OPEC first forged its partnership with non-members such as Russia and Kazakhstan, the 24-nation coalition now called OPEC+, in late 2016. But in the final weeks of that year, the largest producers ramped up oil production to maximize sales before their pact to constrain supplies took effect. As a result, inventories continued to swell and prices declined 16 percent in the first half of 2017 even as output cuts were implemented.

“If there was any error, it was the big surge in output back in late 2016, which put them on the back foot,” said Wittner.

Doubling Down

This time, however, Saudi Arabia has shown more discipline, slashing output by the most in two years in December -- before the new OPEC+ accord took effect. The kingdom has also doubled-down on its readiness to make even bigger supply cuts than promised, pumping at a four-year low of 9.82 million barrels a day in March.

Those curbs have been focused on the biggest and most transparent market place, the U.S., and Saudi Energy Minister Khalid Al-Falih has also become more direct in advertising his plans.

In 2017, the Saudis maintained exports to the U.S. at elevated levels for the first five months of the initiative. This year, the kingdom promptly squeezed flows to America, cutting them to just 346,000 barrels a day during one week in late February, the lowest in government data going back to 2010.

OPEC+ Learns From the Past as New Oil Cutbacks Hit the Mark

“It’s a lesson learned from 2017,” said Mohammad Darwazah, a director at Medley Global Advisers in New York. “It’s also the most visible and market-moving data point.”

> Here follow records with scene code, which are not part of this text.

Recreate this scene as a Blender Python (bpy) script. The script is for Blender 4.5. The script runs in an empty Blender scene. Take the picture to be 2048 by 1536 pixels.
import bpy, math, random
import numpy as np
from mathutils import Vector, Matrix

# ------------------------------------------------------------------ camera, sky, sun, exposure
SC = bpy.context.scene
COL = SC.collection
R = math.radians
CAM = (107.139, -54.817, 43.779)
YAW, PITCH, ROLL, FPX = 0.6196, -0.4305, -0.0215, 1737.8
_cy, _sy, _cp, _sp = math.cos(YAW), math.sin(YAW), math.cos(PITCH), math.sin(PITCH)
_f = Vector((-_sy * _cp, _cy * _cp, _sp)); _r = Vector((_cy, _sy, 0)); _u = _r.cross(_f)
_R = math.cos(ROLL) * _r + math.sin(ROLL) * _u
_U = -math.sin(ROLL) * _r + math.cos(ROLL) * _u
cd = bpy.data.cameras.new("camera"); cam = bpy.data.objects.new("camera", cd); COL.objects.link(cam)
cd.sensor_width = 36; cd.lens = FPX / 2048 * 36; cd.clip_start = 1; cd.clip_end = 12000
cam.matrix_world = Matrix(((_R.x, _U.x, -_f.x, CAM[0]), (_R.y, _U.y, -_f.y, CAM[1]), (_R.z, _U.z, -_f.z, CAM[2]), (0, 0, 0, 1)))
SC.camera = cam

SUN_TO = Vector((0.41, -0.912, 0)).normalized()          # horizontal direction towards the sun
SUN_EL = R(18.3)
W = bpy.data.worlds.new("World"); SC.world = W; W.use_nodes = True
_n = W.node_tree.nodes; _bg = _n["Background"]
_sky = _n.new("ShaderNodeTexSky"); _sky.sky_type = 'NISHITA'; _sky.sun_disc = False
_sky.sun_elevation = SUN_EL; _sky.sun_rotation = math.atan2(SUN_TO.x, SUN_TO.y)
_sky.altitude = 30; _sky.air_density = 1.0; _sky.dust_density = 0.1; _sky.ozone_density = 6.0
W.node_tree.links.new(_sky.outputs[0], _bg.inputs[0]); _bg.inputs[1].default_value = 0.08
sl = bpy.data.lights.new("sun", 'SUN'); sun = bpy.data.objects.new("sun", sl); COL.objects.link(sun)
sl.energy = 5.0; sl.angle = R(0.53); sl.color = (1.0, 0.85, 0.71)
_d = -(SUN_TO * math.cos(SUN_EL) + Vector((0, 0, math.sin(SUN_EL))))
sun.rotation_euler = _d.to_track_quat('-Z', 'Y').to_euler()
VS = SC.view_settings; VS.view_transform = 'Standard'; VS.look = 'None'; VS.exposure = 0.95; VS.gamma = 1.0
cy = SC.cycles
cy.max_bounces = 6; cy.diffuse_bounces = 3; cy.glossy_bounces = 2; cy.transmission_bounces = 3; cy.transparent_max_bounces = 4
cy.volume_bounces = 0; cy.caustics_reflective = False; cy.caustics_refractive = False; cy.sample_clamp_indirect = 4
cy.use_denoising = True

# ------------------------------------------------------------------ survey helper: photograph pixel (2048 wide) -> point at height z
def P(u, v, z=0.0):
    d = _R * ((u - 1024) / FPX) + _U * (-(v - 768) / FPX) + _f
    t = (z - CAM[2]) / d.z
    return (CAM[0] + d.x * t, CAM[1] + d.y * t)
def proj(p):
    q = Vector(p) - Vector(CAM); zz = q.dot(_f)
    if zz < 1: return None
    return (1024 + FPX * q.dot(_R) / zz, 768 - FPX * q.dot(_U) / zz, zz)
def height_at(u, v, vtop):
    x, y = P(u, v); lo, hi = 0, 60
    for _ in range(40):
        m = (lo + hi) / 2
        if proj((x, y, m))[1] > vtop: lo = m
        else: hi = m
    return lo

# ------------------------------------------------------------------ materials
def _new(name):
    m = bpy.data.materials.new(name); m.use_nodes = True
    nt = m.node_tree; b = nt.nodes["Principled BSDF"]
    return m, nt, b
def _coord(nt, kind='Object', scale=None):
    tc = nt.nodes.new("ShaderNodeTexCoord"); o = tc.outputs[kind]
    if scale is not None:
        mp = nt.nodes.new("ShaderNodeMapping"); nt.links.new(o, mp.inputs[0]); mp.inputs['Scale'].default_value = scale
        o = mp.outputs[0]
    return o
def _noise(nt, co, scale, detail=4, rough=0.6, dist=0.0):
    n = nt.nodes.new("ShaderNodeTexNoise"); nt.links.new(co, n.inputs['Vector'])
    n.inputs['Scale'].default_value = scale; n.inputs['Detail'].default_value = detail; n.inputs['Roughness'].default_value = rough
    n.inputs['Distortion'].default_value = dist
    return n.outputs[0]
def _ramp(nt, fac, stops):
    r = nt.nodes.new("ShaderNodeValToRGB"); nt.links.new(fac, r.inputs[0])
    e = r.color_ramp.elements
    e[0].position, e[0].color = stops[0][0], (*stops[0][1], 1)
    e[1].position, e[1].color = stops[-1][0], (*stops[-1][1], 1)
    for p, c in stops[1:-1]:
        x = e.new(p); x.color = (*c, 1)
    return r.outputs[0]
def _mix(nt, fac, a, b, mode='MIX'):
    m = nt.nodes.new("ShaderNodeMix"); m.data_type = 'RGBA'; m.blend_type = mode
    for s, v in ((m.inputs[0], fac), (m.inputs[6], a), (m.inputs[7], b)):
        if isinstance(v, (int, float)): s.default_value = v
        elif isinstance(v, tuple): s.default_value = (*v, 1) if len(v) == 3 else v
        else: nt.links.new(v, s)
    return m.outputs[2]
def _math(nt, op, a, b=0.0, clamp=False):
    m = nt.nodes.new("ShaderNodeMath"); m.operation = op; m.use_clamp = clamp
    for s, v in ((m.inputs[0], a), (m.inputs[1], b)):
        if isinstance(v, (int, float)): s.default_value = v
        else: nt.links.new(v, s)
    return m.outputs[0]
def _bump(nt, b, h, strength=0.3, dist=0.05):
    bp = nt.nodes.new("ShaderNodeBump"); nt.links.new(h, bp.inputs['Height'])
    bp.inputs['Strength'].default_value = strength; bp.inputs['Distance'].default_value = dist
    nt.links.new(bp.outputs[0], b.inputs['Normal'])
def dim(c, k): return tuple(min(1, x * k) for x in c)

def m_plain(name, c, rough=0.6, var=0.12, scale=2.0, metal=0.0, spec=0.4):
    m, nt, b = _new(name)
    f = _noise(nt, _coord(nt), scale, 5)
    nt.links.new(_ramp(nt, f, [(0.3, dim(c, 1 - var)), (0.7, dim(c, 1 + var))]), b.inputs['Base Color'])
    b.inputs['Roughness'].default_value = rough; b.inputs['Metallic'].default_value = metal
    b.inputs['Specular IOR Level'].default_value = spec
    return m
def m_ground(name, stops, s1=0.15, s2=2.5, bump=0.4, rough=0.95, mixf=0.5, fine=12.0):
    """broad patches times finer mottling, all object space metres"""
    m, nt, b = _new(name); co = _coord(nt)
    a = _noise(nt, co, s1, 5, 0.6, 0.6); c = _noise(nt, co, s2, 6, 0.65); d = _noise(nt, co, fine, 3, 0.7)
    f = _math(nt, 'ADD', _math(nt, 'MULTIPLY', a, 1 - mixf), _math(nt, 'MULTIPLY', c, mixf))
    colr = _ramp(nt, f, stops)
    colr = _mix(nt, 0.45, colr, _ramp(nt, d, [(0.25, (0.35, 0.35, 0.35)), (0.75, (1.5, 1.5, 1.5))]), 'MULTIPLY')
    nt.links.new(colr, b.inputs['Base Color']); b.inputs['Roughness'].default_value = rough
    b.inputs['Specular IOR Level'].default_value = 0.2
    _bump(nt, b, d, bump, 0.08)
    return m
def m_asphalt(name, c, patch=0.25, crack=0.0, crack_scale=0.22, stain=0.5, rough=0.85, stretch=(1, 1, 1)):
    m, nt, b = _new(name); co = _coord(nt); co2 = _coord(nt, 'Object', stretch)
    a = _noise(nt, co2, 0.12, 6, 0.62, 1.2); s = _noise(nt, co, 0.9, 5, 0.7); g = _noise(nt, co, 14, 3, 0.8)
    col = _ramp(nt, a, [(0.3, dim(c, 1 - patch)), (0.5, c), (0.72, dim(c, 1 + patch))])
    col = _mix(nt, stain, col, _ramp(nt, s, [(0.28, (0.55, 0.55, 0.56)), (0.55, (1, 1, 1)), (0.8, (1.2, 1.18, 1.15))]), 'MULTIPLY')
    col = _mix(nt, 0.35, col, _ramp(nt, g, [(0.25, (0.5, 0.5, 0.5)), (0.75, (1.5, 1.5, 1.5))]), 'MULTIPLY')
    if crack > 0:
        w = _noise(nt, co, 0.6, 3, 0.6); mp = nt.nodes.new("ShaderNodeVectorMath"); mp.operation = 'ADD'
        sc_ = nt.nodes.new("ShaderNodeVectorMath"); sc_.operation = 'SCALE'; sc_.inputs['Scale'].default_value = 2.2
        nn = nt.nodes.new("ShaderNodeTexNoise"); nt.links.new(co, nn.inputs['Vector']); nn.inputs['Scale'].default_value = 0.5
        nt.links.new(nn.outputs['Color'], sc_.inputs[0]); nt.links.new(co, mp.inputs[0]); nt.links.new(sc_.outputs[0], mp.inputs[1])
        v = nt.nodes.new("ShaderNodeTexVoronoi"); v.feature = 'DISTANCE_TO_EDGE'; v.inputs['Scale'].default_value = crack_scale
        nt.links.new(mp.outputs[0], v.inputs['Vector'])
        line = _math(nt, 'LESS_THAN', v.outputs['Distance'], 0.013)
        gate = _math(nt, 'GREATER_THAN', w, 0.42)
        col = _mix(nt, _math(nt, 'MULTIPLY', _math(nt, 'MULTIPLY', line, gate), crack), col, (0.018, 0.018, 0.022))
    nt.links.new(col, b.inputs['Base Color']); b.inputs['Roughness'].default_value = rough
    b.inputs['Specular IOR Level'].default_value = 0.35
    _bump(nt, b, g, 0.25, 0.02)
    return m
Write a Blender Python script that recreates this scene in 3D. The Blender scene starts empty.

Back then, OPEC initially missed its stated goal of returning oil inventories to average levels. In the first three months of 2017, as the extra shipments by the Saudis and others at the end of the previous year hit the market, U.S. crude inventories ballooned by almost 57 million barrels, or about 12 percent, according to the Energy Information Administration.

This time around the cuts hit their target right away. U.S. stockpiles have shrunk from being about 34 million barrels above their five-year average at the beginning of this year, to now stand in line with it. Admittedly, a portion of that reduction has been caused by record American exports as the shale boom turns the U.S. into a global oil supplier -- a sign that OPEC’s success comes at a price.

Political Risk

The cartel’s reward for improving the execution of its cuts is Brent crude at $70 a barrel, 28 percent higher than it was at this juncture in 2017. Yet this success also creates political dangers.

U.S. President Donald Trump has resumed his attacks on the cartel for propping up prices, and could allow the passage of antitrust legislation that would target the financial assets of OPEC members.

But defying Trump, at least for now, appears to be another lesson Riyadh has learned from the recent past. The kingdom flooded oil markets last year after the White House promised to choke off Iranian crude exports, yet the pledge went unfulfilled. Saudi Arabia now has to demonstrate independence from Washington, RBC’s Croft said.

Al-Falih repeated in Riyadh on April 8 -- less than two weeks after Trump again called on OPEC to boost production -- that his priority is still to “bring inventories down.”

“The Saudis had a credibility gap after what happened with that production surge -- people thought Trump could call the shots,” said Croft. “The Saudis have had to work doubly hard to signal the market that they’re in it to win it. That’s what’s paying off for them.”